Mr. Grinberg, who is on the board of Lincoln Center and whose company has been a sponsor of many programs on the performing arts center’s campus, explained the literal connection between his business and the arts.
“In Esperanto, ‘movado’ means ‘always in motion.’ That describes us and it describes all the arts: dancing, painting,” Mr. Grinberg said. “The arts can be a great partner for business.”
One person at the event who seems to be always in motion these days is the board member leading the $702 million fund-raising campaign for redevelopment at Lincoln Center, David Rubenstein, who is a co-founder and managing director of the Carlyle Group.
“We can’t stop until we raise all the money.
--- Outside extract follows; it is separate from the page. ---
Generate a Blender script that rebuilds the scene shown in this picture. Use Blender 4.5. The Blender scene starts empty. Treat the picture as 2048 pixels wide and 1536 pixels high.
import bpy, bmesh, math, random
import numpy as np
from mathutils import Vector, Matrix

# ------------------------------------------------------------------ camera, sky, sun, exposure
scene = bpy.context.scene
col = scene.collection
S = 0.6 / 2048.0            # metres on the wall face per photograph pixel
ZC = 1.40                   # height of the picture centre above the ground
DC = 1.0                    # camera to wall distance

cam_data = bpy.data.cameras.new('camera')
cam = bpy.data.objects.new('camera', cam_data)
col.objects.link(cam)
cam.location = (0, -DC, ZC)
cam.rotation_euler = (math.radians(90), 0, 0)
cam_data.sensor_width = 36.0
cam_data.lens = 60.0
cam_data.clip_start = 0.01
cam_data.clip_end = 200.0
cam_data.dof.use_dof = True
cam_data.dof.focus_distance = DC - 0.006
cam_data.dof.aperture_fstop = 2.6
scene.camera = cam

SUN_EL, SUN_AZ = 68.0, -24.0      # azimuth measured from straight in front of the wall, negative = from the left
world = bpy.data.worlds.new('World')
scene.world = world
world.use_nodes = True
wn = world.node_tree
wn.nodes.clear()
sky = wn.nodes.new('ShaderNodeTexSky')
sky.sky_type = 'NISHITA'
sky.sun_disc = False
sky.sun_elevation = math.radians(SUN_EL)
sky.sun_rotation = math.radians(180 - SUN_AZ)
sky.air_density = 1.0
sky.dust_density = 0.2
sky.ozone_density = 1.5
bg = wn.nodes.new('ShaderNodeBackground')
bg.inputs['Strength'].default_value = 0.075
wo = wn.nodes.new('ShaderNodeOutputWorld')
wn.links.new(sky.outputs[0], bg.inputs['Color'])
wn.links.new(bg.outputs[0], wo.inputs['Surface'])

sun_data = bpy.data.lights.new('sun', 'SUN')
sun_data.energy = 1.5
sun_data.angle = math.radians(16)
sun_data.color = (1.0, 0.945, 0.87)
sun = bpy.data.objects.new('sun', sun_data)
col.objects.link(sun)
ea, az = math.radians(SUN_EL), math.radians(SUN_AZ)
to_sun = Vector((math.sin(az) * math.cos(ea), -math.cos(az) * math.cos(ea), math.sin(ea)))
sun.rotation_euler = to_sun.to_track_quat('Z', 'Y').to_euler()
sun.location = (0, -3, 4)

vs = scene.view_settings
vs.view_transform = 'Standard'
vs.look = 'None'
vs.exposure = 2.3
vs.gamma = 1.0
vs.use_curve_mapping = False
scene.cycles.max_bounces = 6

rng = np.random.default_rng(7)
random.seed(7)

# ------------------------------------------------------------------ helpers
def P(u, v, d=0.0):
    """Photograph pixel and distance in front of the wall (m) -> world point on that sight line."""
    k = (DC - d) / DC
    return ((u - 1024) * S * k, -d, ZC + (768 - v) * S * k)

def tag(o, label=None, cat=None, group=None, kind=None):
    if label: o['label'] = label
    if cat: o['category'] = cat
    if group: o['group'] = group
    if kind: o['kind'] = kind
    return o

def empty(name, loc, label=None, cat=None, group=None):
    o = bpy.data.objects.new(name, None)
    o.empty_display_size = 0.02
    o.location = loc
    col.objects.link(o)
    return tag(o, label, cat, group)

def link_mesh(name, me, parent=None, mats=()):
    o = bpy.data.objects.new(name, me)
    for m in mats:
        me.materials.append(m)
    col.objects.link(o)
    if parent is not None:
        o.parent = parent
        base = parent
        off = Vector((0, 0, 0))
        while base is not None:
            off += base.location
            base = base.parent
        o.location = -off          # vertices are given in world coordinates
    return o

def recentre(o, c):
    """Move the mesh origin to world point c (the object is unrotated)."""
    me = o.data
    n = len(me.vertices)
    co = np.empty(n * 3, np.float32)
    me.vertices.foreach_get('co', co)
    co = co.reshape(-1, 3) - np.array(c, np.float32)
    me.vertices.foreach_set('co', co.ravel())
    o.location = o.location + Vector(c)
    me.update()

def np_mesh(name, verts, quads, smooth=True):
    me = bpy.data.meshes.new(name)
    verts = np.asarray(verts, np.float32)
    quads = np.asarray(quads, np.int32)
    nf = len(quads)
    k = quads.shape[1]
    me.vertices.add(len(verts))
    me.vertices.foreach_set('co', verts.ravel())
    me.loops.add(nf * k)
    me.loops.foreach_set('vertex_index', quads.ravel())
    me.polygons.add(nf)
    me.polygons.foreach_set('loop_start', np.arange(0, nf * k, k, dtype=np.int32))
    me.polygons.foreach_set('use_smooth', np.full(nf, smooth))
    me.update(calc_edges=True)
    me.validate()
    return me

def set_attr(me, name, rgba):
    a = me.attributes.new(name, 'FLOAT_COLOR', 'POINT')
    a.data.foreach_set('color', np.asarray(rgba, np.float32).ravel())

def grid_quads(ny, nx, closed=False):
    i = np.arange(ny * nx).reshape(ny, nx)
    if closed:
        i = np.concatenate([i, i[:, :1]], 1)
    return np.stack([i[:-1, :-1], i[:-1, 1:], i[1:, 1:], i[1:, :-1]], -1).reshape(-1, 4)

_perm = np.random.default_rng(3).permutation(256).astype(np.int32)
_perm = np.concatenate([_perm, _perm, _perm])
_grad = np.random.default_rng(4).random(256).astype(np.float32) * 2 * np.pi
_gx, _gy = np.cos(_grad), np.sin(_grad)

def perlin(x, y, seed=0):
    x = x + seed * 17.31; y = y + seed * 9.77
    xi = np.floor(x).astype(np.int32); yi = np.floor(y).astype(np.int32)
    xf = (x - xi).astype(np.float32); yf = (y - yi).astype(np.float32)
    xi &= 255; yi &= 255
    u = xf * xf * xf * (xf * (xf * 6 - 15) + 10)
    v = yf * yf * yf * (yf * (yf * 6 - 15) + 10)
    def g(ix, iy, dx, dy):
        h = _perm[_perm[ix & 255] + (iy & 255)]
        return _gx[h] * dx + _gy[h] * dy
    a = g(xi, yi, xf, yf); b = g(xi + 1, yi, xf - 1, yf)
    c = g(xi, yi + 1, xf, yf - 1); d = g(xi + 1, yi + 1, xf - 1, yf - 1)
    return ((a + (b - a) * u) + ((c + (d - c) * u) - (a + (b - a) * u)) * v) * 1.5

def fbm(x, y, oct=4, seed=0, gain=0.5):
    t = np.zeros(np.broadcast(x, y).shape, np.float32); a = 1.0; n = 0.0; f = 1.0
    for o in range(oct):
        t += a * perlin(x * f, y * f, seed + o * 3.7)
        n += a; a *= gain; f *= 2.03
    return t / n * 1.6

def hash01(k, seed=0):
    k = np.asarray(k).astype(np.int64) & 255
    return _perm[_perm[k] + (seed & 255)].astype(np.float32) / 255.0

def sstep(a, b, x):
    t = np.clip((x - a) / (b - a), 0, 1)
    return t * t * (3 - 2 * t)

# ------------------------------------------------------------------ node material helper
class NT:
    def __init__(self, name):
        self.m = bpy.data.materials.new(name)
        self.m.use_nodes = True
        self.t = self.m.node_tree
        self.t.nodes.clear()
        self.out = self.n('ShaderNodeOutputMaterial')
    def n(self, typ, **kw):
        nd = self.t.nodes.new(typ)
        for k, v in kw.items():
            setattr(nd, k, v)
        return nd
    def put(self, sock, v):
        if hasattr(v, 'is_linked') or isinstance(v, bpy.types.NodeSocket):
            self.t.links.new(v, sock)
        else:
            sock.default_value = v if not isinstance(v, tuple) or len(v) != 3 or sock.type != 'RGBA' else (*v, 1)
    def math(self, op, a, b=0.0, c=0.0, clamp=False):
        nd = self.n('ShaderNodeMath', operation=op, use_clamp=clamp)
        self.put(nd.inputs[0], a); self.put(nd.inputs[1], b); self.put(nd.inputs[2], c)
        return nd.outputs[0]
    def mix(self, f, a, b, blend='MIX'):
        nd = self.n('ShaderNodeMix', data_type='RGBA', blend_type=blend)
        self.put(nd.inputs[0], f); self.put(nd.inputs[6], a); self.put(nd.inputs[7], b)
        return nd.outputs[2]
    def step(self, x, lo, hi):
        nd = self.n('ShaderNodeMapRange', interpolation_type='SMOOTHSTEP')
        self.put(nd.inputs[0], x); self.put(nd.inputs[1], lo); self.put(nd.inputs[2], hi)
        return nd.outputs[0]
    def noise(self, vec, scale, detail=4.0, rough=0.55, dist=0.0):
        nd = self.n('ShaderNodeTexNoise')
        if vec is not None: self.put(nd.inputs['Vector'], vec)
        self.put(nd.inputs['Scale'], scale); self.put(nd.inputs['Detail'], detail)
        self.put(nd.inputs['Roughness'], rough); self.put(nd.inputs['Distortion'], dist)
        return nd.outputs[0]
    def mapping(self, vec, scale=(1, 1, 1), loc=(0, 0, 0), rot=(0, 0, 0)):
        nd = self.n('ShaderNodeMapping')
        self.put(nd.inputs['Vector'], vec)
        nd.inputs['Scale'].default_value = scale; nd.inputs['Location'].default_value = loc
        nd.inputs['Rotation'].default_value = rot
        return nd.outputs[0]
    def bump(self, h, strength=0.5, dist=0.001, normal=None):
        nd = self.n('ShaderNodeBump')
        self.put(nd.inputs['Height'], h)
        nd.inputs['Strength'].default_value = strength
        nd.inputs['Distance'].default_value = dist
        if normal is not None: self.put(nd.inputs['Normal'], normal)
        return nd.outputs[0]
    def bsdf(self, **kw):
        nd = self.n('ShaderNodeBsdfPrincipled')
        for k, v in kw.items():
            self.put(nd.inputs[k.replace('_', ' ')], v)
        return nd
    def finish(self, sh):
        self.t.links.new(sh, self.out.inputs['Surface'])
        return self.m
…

We’re almost done,” Mr. Rubenstein said.
Others at the gala with agendas full of Lincoln Center to-dos were the architect Elizabeth Diller, in charge of the center’s physical redevelopment, and the director of the Mostly Mozart Festival, Louis Langrée, who will get little sleep between now and August 25, when the festival closes.
The crowd included Mozart lovers of all stripes. “I love it all,” Mr. Rubenstein said when asked his favorite piece by Mozart.
A board member of the New York Hall of Science had a very specific answer: “The last “Requiem,” when I heard it done in the dome of Salzburg Cathedral with the organ, which is stupendous. It filled the nave and the duomo magnificently,” Anthony Viscusi said.
The publisher of Crain’s New York, Alair Townsend, also cited the “Requiem,” adding her second favorite: Mozart’s horn concertos.
The event, attended by more than 400 guests, raised $1.2 million.